Otelo Saraiva de Carvalho já abordou o procurador-geral da República a fim de esclarecer a situação, mas Pinto Monteiro explica que o parecer, solicitado pelos Ministérios das Finanças e da Defesa, não foi pedido com carácter de urgência e daí o impasse.
"Por isso, os outros pedidos de parecer à PGR vão passando à frente do meu", disse ao Expresso o coronel Otelo Saraiva de Carvalho.
"Não aceito que me 'roubem' 14 anos de carreira
"Não aceito que me 'roubem' 14 anos, ficando com um 'buraco negro' na minha carreira militar", afirma Otelo Saraiva de Carvalho em declarações exclusivas ao Expresso.
"Mesmo quando estive preso pelo caso das FP-25 eu nunca deixei de estar no activo, tendo sido amnistiado, pela Assembleia da República, já em Março de 1996, o que para efeitos de carreira corresponde a uma absolvição e, por isso, nunca foi interrompida", observa Otelo.
"O meu processo decorrente das FP-25 [grupo terrorista conotado com a extrema esquerda radical], esteve 'esquecido' 12 anos, talvez numa 'gaveta' do Tribunal Constitucional, quando toda a gente sabia ser ilegal o juiz que me pronunciou ser o mesmo que presidiu ao meu próprio julgamento.
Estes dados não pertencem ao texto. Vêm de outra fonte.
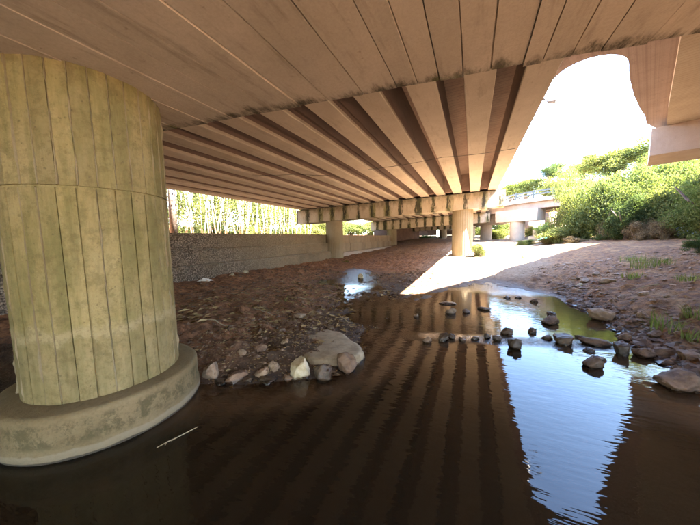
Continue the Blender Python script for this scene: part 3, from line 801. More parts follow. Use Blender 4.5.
# ------------------------------------------------------------------ retaining wall
def walls():
    XW = -9.5
    root = thing('retaining_wall', 'long stepped retaining wall of pebbled concrete blocks left of the stream', 'wall', (XW, 8, 0))
    r = random.Random(11)
    rows = [(0.15, .90, 0.0, .24), (.906, 1.50, -.24, .25), (1.506, 2.14, -.48, .26)]
    for ri, (z0, z1, dx, th) in enumerate(rows):
        y = -6 + ri * .7
        while y < 17.5:
            L = 2.4; y1 = min(y + L, 17.9)
            j = .004; dd = r.uniform(-.006, .006); dz = 0
            bm = bmesh.new()
            xa = XW + dx + dd; 
            n = 5; m = 3; grid = []
            v = []; f = []
            for a in range(m + 1):
                for b in range(n + 1):
                    yy = y + j + (y1 - y - 2 * j) * b / n; zz = z0 + dz + (z1 - z0) * a / m
                    q = .02 * mnoise.noise(Vector((yy * 3, zz * 3, ri * 7))) + (-.03 if a == m else -.008 if b in (0, n) else 0)
                    v.append((xa + q, yy, zz))
            for a in range(m):
                for b in range(n):
                    o = a * (n + 1) + b; f.append((o, o + 1, o + n + 2, o + n + 1))
            o = len(v)
            bk = xa - .45
            v += [(bk, y + j, z0 + dz), (bk, y1 - j, z0 + dz), (bk, y1 - j, z1 + dz), (bk, y + j, z1 + dz)]
            tl = m * (n + 1)
            f.append(tuple(range(tl, tl + n + 1)) + (o + 2, o + 3))
            f.append(tuple(range(n, -1, -1)) + (o, o + 1))
            f.append((0, tl, o + 3, o)) ; f.append((n, o + 1, o + 2, tl + n))
            part('block', v, f, 'wall', root)
            y += L
    part('backing', *prism([(XW - 1.1, -6), (XW - .6, -6), (XW - .6, 17.9), (XW - 1.1, 17.9)], -.2, 2.03), 'wall', root)
    # smoother section beyond the pier
    root2 = thing('retaining_wall', 'smooth panelled retaining wall with a pale footing beyond the left pier column', 'wall', (XW, 26, 0))
    y = 18.0
    while y < 33.5:
        for (z0, z1, dx) in ((.75, 1.42, 0), (1.435, 2.10, -.10)):
            dd = r.uniform(-.012, .012)
            part('panel', *prism([(XW + dx - .25, y + .012), (XW + dx + dd, y + .012), (XW + dx + dd, y + .86), (XW + dx - .25, y + .86)], z0, z1), 'panel', root2)
        y += .87
    y = 18.6
    while y < 33.5:
        part('footing_block', *prism([(XW - .2, y + .01), (XW + .34, y + .01), (XW + .34, y + 2.45), (XW - .2, y + 2.45)], .2, .735), 'plain', root2)
        y += 2.47
    part('backing', *prism([(XW - .6, 18), (XW - .26, 18), (XW - .26, 34), (XW - .6, 34)], 0, 2.0), 'panel', root2)
    # dark earth abutment far under the deck
    root3 = thing('earth_abutment', 'dark red-brown earth and block face in shade at the far end under the viaduct', 'abutment', (-6, 50, 0))
    y0 = 58
    for (xa, xb) in ((-13, -10.9), (-10.85, -8.8), (-8.75, -6.9), (-5.3, -3.4), (-3.35, -1.4), (-1.35, .5), (.55, 2.2)):
        for k in range(3):
            part('block', *prism([(xa, y0), (xb, y0), (xb, y0 + .8), (xa, y0 + .8)], 1.0 + k * 1.1, 2.08 + k * 1.1), 'brickish', root3)
    part('block', *prism([(-13, 36.5), (-11.0, 36.5), (-9.0, 50), (-13, 50)], .5, 4.0), 'brickish', root3)
walls()

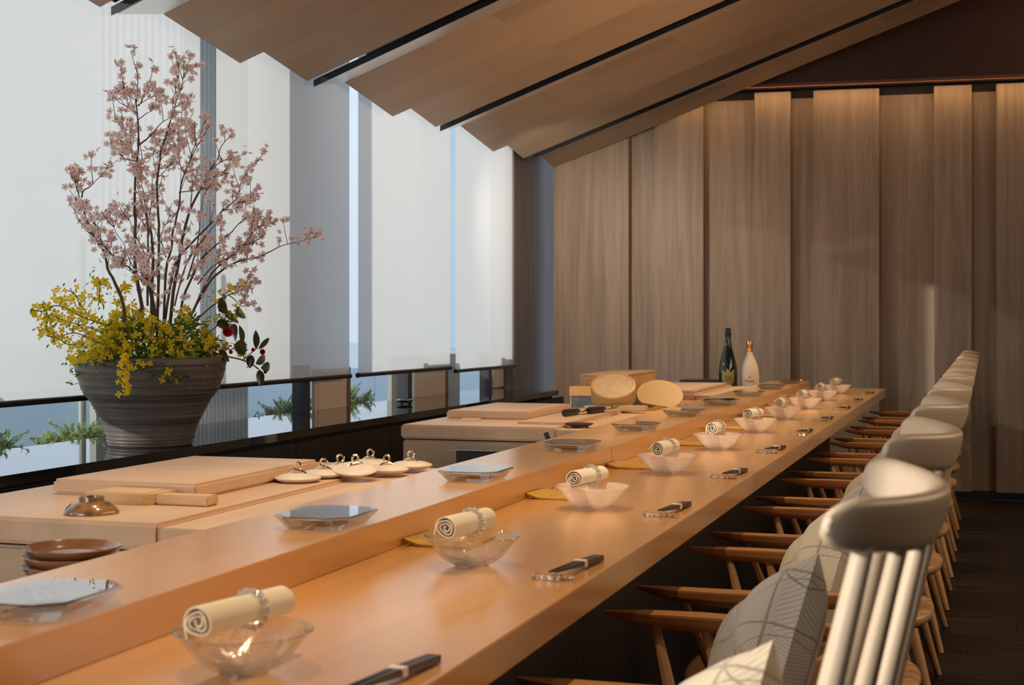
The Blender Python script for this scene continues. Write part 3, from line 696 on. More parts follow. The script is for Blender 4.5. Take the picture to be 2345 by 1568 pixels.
for i, y in enumerate(YS):
    rnd = random.Random(40 + i)
    if i < 2:
        place(bowl_c, i, (-0.811, y, ZL), 'clear glass bowl on the lower counter, ' + ORD[i], rnd.uniform(0, 6), fc, 'glass bowls on the counter', 'bowl'); fc = False
    else:
        place(bowl_f, i, (-0.811, y, ZL), 'frosted crackle glass bowl on the lower counter, ' + ORD[i], rnd.uniform(0, 6), ff, 'glass bowls on the counter', 'bowl'); ff = False
    o = place(towel0, i, (-0.818 + rnd.uniform(-.004, .004), y + 0.004, ZL + 0.0695), 'cream rolled towel with crystal ring on the bowl ' + ORD[i], R(rnd.uniform(-5, 1)), i == 0, 'rolled towels on the bowls', 'towel')
    o.rotation_euler[1] = R([0, 25, -30, 50, 10, -20, 70, 0, 30, -40][i])
    o.rotation_euler[0] = R(-2.0)
    place(plate0, i, (-1.075 + rnd.uniform(-.003, .003), y, ZU), 'faceted crystal plate on the raised ledge, ' + ORD[i], R(rnd.uniform(-1.5, 1.5)), i == 0, 'crystal plates on the raised ledge', 'plate')
    place(rest0, i, (-0.643, y - 0.10, ZL), 'small ice-like glass chopstick rest, ' + ORD[i], R(rnd.uniform(-3, 3)), i == 0, 'chopstick rests on the counter', 'chopstick rest')
    o = place(st0, i, (-0.632, y + 0.003, ZL + 0.0105), 'dark chopsticks in a paper band, tips on the glass rest ' + ORD[i], R(rnd.uniform(-6, -3)), i == 0, 'chopsticks on the counter', 'chopsticks')
    o.rotation_euler[0] = R(-2.6)
    if i > 0: place(mat0, i, (-0.935, y + [0.17, 0.24, 0.20, 0.16, 0.18, 0.17, 0.18, 0.16, 0.18, 0.17][i], ZL), 'ochre folded mat against the counter step behind the bowl ' + ORD[i], R(rnd.uniform(-2, 2)), i == 1, 'ochre mats along the counter step', 'mat')

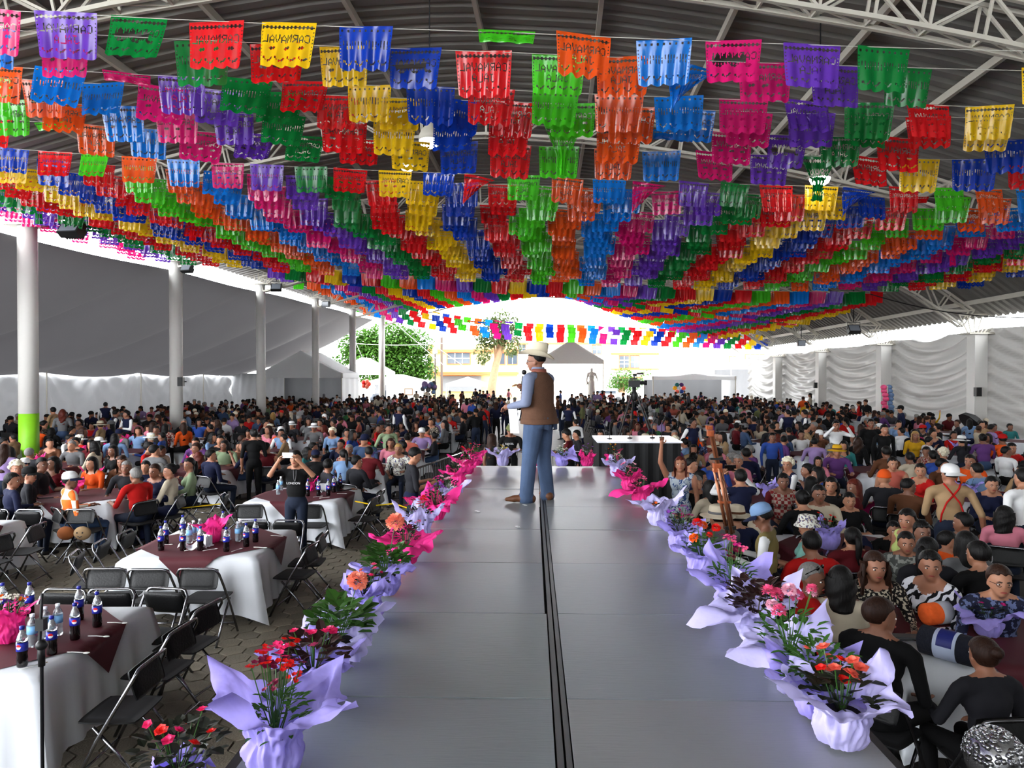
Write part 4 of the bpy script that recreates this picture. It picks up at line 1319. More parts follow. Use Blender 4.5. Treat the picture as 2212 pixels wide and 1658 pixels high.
# ================================================================== the man on the runway
M_vest = mat('brown_suede_vest', (.34, .24, .185), rough=.9, var=.22, vscale=14, bump=.25, bscale=70, spec=.15)
M_shirtb = mat('light_blue_shirt', (.43, .46, .55), rough=.8, var=.08, vscale=18, spec=.2)
M_jeans = mat('washed_blue_jeans', (.25, .31, .41), rough=.9, var=.28, vscale=7, bump=.2, bscale=90, spec=.15)
M_boot = mat('brown_leather_boot', (.36, .21, .11), rough=.5, var=.2, vscale=12)
M_felt = mat('cream_felt_hat', (.80, .76, .66), rough=.85, var=.06, vscale=10)
def build_man():
    P = []
    def c(a, b, ra, rb, z): P.append(('c', Vector(a), Vector(b), ra, rb, z))
    def e(p, r, z): P.append(('e', Vector(p), r, Matrix.Identity(3), z))
    e((0, -.015, .97), (.175, .14, .13), 'bottom'); e((.075, -.085, .94), (.10, .085, .11), 'bottom'); e((-.075, -.085, .94), (.10, .085, .11), 'bottom')
    e((0, .015, 1.14), (.175, .14, .17), 'top'); e((0, 0, 1.32), (.185, .13, .16), 'top')
    c((-.165, -.01, 1.43), (.165, -.01, 1.43), .07, .07, 'top')
    hd = Vector((0, .03, 1.625))
    c((0, -.01, 1.45), hd + Vector((0, -.02, -.06)), .062, .056, 'skin')
    for s, an, tw in ((-1, (-.155, .05, .10), 32), (1, (.15, -.03, .10), -38)):
        kn = (s * .115, .015 + an[1] * .4, .52)
        c((s * .095, -.01, .93), kn, .116, .088, 'bottom'); c(kn, an, .086, .076, 'bottom')
        c(an, (an[0], an[1], .04), .076, .082, 'bottom')
        d = Vector((-math.sin(R(tw)), math.cos(R(tw)), 0))
        o = Vector((an[0], an[1], 0))
        c(o + Vector((0, 0, .045)) - d * .06, o + Vector((0, 0, .045)) + d * .13, .046, .042, 'shoe')
        c(o + Vector((0, 0, .04)) + d * .13, o + Vector((0, 0, .034)) + d * .215, .042, .024, 'shoe')
        c(o + Vector((0, 0, .02)) - d * .075, o + Vector((0, 0, .02)) - d * .05, .026, .03, 'shoe')
    arms = []
    # left arm: forearm forward, hand holding the sheet; right arm: hand with microphone before the chin
    for s, E, W in ((-1, (-.285, -.03, 1.15), (-.20, .235, 1.10)), (1, (.27, .08, 1.16), (.06, .215, 1.30))):
        S = Vector((s * .205, -.01, 1.415)); E = Vector(E); W = Vector(W)
        c(S, E, .070, .056, 'sleeve'); c(E, W, .054, .036, 'forearm')
        D = (W - E).normalized(); H = W + D * .055
        P.append(('c', W, H + D * .012, .030, .036, 'skin')); arms.append((H, D, s))
    hp, T = head_prims(hd, R(24), R(-3))
    me = grow('man_body', P + hp, .0125, arms, curl=1.1, iters=3)
    return me, T, arms
me, T, arms = build_man()
man = inst('person', me, None, at_z(1162, 1081, STH), (0, 0, R(56)), (1.06, 1.06, 1.0), {0: M_skin[1], 1: M_shirtb, 2: M_jeans, 3: M_boot, 4: M_shirtb, 5: M_shirtb})
tag(man, 'man in cream cowboy hat, brown vest and jeans speaking on runway', 'person')
PEOPLE.append((man.location.x, man.location.y))
inst('hair', HAIR['cropped'], man, T.translation, T.to_euler(), None, {0: M_hair['black']})
face_on(man, T.translation, T.to_euler())
# vest: a fitted shell with arm holes, standing collar and hem band
b = MB()
rings = [(.905, .226, .200, -.02), (.93, .222, .198, -.02), (1.02, .210, .184, -.012), (1.14, .210, .172, .008), (1.25, .214, .166, .004), (1.34, .216, .158, 0), (1.40, .206, .142, -.01), (1.455, .165, .105, -.012), (1.49, .105, .086, -.012), (1.505, .080, .078, -.010)]
n = 40; vs_ = []; fs_ = []
for z, rx, ry, yo in rings:
    for i in range(n):
        a = 2 * PI * i / n
        w = .004 * math.sin(a * 7 + z * 20) * (1 if z < 1.3 else .4)
        vs_.append(((rx + w) * math.cos(a), (ry + w) * math.sin(a) + yo, z))
for j in range(len(rings) - 1):
    for i in range(n):
        a = math.degrees(2 * PI * (i + .5) / n) % 360
        if 1.25 < (rings[j][0] + rings[j + 1][0]) / 2 < 1.46 and (a < 24 or a > 336 or 156 < a < 204): continue
        l = (i + 1) % n
        fs_.append((j * n + i, j * n + l, (j + 1) * n + l, (j + 1) * n + i))
b.add(vs_, fs_)
vest = b.build('vest', M_vest, man, True)
b = MB(); b.lathe([(.228, .900), (.2295, .905), (.2265, .955), (.223, .960)], 40, c=(0, -.02, 0), M=Matrix.Diagonal((1, .885, 1))); b.build('hem_band', M_vest, vest, True)
b = MB(); b.lathe([(.083, 1.485), (.087, 1.50), (.080, 1.535), (.076, 1.53)], 24, c=(0, -.012, 0)); b.build('collar', mat('vest_collar_red_brown', (.46, .25, .20), rough=.9, var=.2), vest, True)
b = MB(); b.lathe([(.070, 1.50), (.076, 1.535), (.069, 1.555)], 24, c=(0, 0, 0)); b.build('shirt_collar', M_shirtb, man, True)
b = MB(); b.lathe([(.178, .955), (.181, .96), (.181, .99), (.178, .995)], 32, c=(0, -.02, 0), M=Matrix.Diagonal((1, .86, 1))); b.build('belt', mat('brown_belt', (.22, .13, .08), rough=.5), man, True)
for s in (-1, 1):
    b = MB(); b.grid(lambda u, v: (s * .078 + (u - .5) * .12, -.185 - .004 * math.sin(PI * u) + .02 * (abs(s * .078 + (u - .5) * .12) > .11), .98 - .13 * v - .02 * (1 - abs(2 * u - 1)) * v), 6, 5); b.build('back_pocket', M_jeans, man, True)
# cowboy hat
hat = MB(); nu = 40
def brim(u, v):
    a = 2 * PI * u; r0 = .100 + .078 * v
    x = r0 * math.cos(a) * (.95 - .06 * v); y = r0 * math.sin(a) * 1.13
    z = .062 * abs(math.cos(a)) ** 1.6 * v ** 1.3 - .016 * v * (math.sin(a) ** 2)
    return (x, y, z)
hat.grid(brim, nu, 8, closed_u=True); hat.grid(lambda u, v: tuple(Vector(brim(u, v)) + Vector((0, 0, .006))), nu, 8, closed_u=True)
def crown(u, v):
    a = 2 * PI * u
    pr_ = [(1.0, 0), (1.0, .04), (.985, .09), (.965, .135), (.92, .160), (.75, .167), (.45, .145), (.0, .130)]
    k = v * 7; i = min(6, int(k)); f = k - i
    rr = pr_[i][0] + (pr_[i + 1][0] - pr_[i][0]) * f; z = pr_[i][1] + (pr_[i + 1][1] - pr_[i][1]) * f
    x = .094 * rr * math.cos(a); y = .116 * rr * math.sin(a)
    if v > .35: z -= .020 * max(0, math.sin(a)) * min(1, (v - .35) * 3); x *= 1 - .16 * max(0, math.sin(a)) * min(1, (v - .3) * 2)
    return (x, y, z)
hat.grid(crown, nu, 14, closed_u=True)
ho = hat.build('cowboy_hat', M_felt, man, True)
ho.location = T @ Vector((0, -.012, .062)); ho.rotation_euler = (T.to_3x3() @ Matrix.Rotation(R(13), 3, 'X')).to_euler()
b = MB(); b.lathe([(.0965, .006), (.0965, .022)], 32, M=Matrix.Diagonal((1, 1.225, 1))); b.build('hat_band', mat('hat_band_cream', (.70, .65, .54), rough=.7), ho, True)
# spectacles
b = MB()
for s in (-1, 1):
    b.tube([(s * .033 + .019 * math.cos(2 * PI * i / 10), .0935 - .006 * abs(math.cos(2 * PI * i / 10)), -.006 + .015 * math.sin(2 * PI * i / 10)) for i in range(10)], .0018, 4, closed=True)
    b.tube([(s * .052, .086, 0), (s * .08, .04, .002), (s * .083, -.01, .0)], .002, 4)
b.tube([(-.014, .096, 0), (.014, .096, 0)], .002, 4)
part_on(man, T, b, 'spectacles', M_darkmetal)
# microphone in the right hand (world position from the hand) and the sheet in the left
MW = man.matrix_basis.copy(); MW = Matrix.Translation(man.location) @ Matrix.Rotation(R(56), 4, 'Z')
Hm = MW @ arms[1][0]
head_w = MW @ T.translation
mdir = Vector((head_w.x - Hm.x, head_w.y - Hm.y, 0)).normalized() * .05 + Vector((0, 0, .22))
mt = empty('microphone', Hm - mdir * .25, 0, 'black handheld microphone held up to the hatted speaker', 'microphone')
b = MB(); b.tube([(0, 0, 0), mdir * .8], [.012, .018], 10); b.build('handle', M_black, mt, True)
b = MB(); b.ell(mdir * 1.02, .031, 12, 8); b.build('grille', M_darkmetal, mt, True)
Hp = MW @ arms[0][0]
b = MB(); b.grid(lambda u, v: (-.02 + .10 * u + .03 * v, -.01 - .05 * u, -.30 * v + .012 * math.sin(5 * v)), 4, 8)
b.grid(lambda u, v: (-.018 + .10 * u + .03 * v, -.013 - .05 * u, -.30 * v + .012 * math.sin(5 * v)), 4, 8)
tag(b.build('paper_sheet', mat('white_paper', (.9, .9, .9), rough=.7, var=.02), None, True, loc=Hp + Vector((.01, -.02, .01))), 'folded white paper sheet hanging from the speaker\'s left hand', 'paper')

# ================================================================== people one can pick out
GP = 'guests one can pick out'
def at_head(xp, yp, kind, s=1.0):
    p = at_z(xp, yp, (SIT if kind == 'sit' else STD) * s)
    return p.x, p.y
def P1(pn, xp, yp, face, top, label, hair=('short', 'black'), s=1.0, seat=True, **k):
    kind = POSES[pn][2]
    x, y = at_head(xp, yp + (0 if not k.get('hat') else 4), kind, s)
    r_ = person(pn, x, y, face, top, hair=hair, label=label, group=GP, s=s, **k)
    if kind == 'sit' and seat and y < 16: chair(x, y, face, 'folding chair taken by ' + ' '.join(label.split()[:11]), 'chairs guests sit on')
    return r_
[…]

Vital Moreira também me disse que eu tinha razão", salienta Otelo Saraiva de Carvalho.
"Não existe uma questão de dinheiro mas de direito a uma carreira de 40 anos, disso eu não posso abdicar", afirma o oficial superior de Artilharia.
Imbróglio incómodo
"O imbróglio judicial era tão incómodo, para o poder político e o poder judicial, que Mário Soares, então Presidente da República, pediu que na Assembleia da República, através de Almeida Santos, então presidente, fosse aprovada uma amnistia para todos os arguidos do caso das FP-25, pois ninguém conseguia resolver aquela situação", conclui o coronel Otelo Saraiva de Carvalho.